Strona:PL Aleksander Fredro - Dzieła tom XI.djvu/224

Ta strona została skorygowana.

16. Radzić nie poradzić, umarłemu kadzić.

17. Dawniéj mówiono o głupim: Powiedział, co wiedział! Dziś gorzéj, bo niejeden powiedział, co nie wiedział.

18. Krytyka mądra oświeca, głupia gasi.

19. Częstokroć na papierze zysk a w kieszeni pisk.

20. Rada graniczy z naganą.

21. Na upór niema plastra.

22. Marnotrawcy lekarzem nędza.

23. „Przepraszam, niechcący!“ Gdyby chcący, wziąłbyś w pysk.

24. Przeprosiny złe mydliny; zawsze coś z plamy zostanie.

25. Póki dajesz, pótyś brat.

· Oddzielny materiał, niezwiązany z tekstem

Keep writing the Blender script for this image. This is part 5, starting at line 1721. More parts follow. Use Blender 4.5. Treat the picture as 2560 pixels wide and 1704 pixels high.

Jak chcesz wziąć... Hola bratku!

26. Pomoc bratnia, wielka matnia.

27. Nie siej durniów, sami schodzą.

28. „Już mnie nie kochasz!“ — „Cóż ja temu winna.“

29. Dowcip póty miły, póki cudzym kosztem.

30. Dowcipkuj serdeńko, tylko mnie nie tykaj.

31. Cnota bez przykładu, strzał bez kuli.

32. Kto dług zaciąga z przedsięwzięciem nie oddania, nie żebrak ale złodziéj.

33. Dziś okpiwa kto może a głupi się dziwi.

34. Dzisiejsze filantropy to filangrosze.

35. Ile golców, tyle reformatorów.

36. Zbytnia gorliwość karmiąc zęby wybija.

37. Przez zbytek czułości unika cierpiących.

38. Są egoiści osobiści, są i domowi.

39. Dajesz słowo honoru, więc muszę wierzyć, ale to nie prawda.

40. Kto drugich sądzi, sam siebie sądzi.